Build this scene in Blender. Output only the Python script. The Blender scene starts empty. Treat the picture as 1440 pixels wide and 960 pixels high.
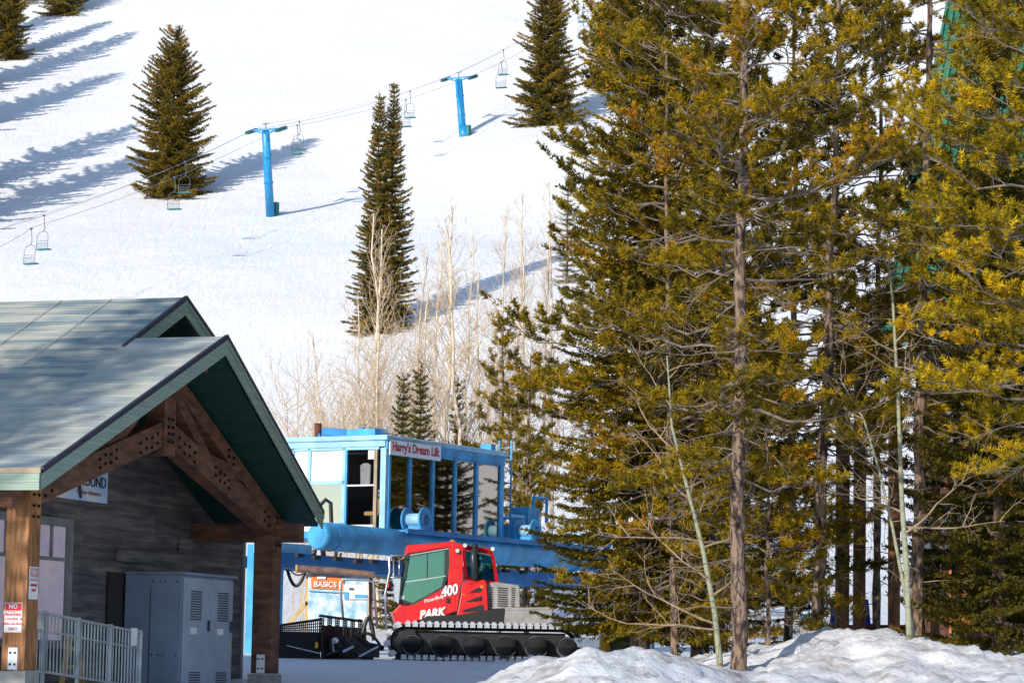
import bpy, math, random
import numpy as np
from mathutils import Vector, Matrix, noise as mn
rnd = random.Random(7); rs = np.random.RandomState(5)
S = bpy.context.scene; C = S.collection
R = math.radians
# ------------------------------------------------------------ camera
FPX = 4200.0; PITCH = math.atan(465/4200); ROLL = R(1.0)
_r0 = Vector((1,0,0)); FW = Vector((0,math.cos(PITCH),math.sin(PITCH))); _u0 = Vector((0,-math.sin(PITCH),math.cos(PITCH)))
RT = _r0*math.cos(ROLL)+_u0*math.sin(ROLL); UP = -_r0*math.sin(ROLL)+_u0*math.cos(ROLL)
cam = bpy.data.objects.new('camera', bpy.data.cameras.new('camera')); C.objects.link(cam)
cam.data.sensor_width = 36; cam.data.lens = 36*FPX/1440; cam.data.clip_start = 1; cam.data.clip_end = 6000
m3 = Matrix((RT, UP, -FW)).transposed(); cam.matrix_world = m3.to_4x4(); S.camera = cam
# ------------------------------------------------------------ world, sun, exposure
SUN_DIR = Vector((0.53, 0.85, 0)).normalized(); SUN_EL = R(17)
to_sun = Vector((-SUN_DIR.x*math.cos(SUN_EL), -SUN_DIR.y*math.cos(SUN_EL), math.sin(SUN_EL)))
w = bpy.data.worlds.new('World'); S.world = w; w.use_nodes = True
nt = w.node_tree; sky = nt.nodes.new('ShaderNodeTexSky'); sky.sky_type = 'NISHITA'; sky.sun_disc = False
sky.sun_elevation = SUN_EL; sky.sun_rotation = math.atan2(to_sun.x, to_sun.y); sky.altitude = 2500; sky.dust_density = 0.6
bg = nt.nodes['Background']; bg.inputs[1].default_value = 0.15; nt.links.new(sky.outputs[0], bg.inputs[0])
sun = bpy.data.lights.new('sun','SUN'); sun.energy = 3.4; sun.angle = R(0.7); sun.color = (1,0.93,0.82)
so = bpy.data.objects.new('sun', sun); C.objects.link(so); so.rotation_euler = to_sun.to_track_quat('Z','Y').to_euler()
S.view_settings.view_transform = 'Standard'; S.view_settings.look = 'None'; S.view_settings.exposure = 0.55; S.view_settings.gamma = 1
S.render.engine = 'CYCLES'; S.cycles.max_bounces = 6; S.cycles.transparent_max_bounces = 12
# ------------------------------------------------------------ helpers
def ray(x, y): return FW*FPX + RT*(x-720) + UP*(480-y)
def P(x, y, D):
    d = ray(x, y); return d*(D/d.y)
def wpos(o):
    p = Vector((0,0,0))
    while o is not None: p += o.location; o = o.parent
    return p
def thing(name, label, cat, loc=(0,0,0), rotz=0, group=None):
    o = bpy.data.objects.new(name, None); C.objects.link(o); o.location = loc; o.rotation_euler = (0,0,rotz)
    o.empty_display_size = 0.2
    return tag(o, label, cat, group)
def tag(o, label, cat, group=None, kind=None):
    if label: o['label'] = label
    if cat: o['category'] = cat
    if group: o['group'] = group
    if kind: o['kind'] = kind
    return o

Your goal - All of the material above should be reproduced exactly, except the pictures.

Full response -
Build this scene in Blender. Output only the Python script. The Blender scene starts empty. Treat the picture as 1440 pixels wide and 960 pixels high.
import bpy, math, random
import numpy as np
from mathutils import Vector, Matrix, noise as mn
rnd = random.Random(7); rs = np.random.RandomState(5)
S = bpy.context.scene; C = S.collection
R = math.radians
# ------------------------------------------------------------ camera
FPX = 4200.0; PITCH = math.atan(465/4200); ROLL = R(1.0)
_r0 = Vector((1,0,0)); FW = Vector((0,math.cos(PITCH),math.sin(PITCH))); _u0 = Vector((0,-math.sin(PITCH),math.cos(PITCH)))
RT = _r0*math.cos(ROLL)+_u0*math.sin(ROLL); UP = -_r0*math.sin(ROLL)+_u0*math.cos(ROLL)
cam = bpy.data.objects.new('camera', bpy.data.cameras.new('camera')); C.objects.link(cam)
cam.data.sensor_width = 36; cam.data.lens = 36*FPX/1440; cam.data.clip_start = 1; cam.data.clip_end = 6000
m3 = Matrix((RT, UP, -FW)).transposed(); cam.matrix_world = m3.to_4x4(); S.camera = cam
# ------------------------------------------------------------ world, sun, exposure
SUN_DIR = Vector((0.53, 0.85, 0)).normalized(); SUN_EL = R(17)
to_sun = Vector((-SUN_DIR.x*math.cos(SUN_EL), -SUN_DIR.y*math.cos(SUN_EL), math.sin(SUN_EL)))
w = bpy.data.worlds.new('World'); S.world = w; w.use_nodes = True
nt = w.node_tree; sky = nt.nodes.new('ShaderNodeTexSky'); sky.sky_type = 'NISHITA'; sky.sun_disc = False
sky.sun_elevation = SUN_EL; sky.sun_rotation = math.atan2(to_sun.x, to_sun.y); sky.altitude = 2500; sky.dust_density = 0.6
bg = nt.nodes['Background']; bg.inputs[1].default_value = 0.15; nt.links.new(sky.outputs[0], bg.inputs[0])
sun = bpy.data.lights.new('sun','SUN'); sun.energy = 3.4; sun.angle = R(0.7); sun.color = (1,0.93,0.82)
so = bpy.data.objects.new('sun', sun); C.objects.link(so); so.rotation_euler = to_sun.to_track_quat('Z','Y').to_euler()
S.view_settings.view_transform = 'Standard'; S.view_settings.look = 'None'; S.view_settings.exposure = 0.55; S.view_settings.gamma = 1
S.render.engine = 'CYCLES'; S.cycles.max_bounces = 6; S.cycles.transparent_max_bounces = 12
# ------------------------------------------------------------ helpers
def ray(x, y): return FW*FPX + RT*(x-720) + UP*(480-y)
def P(x, y, D):
    d = ray(x, y); return d*(D/d.y)
def wpos(o):
    p = Vector((0,0,0))
    while o is not None: p += o.location; o = o.parent
    return p
def thing(name, label, cat, loc=(0,0,0), rotz=0, group=None):
    o = bpy.data.objects.new(name, None); C.objects.link(o); o.location = loc; o.rotation_euler = (0,0,rotz)
    o.empty_display_size = 0.2
    return tag(o, label, cat, group)
def tag(o, label, cat, group=None, kind=None):
    if label: o['label'] = label
    if cat: o['category'] = cat
    if group: o['group'] = group
    if kind: o['kind'] = kind
    return o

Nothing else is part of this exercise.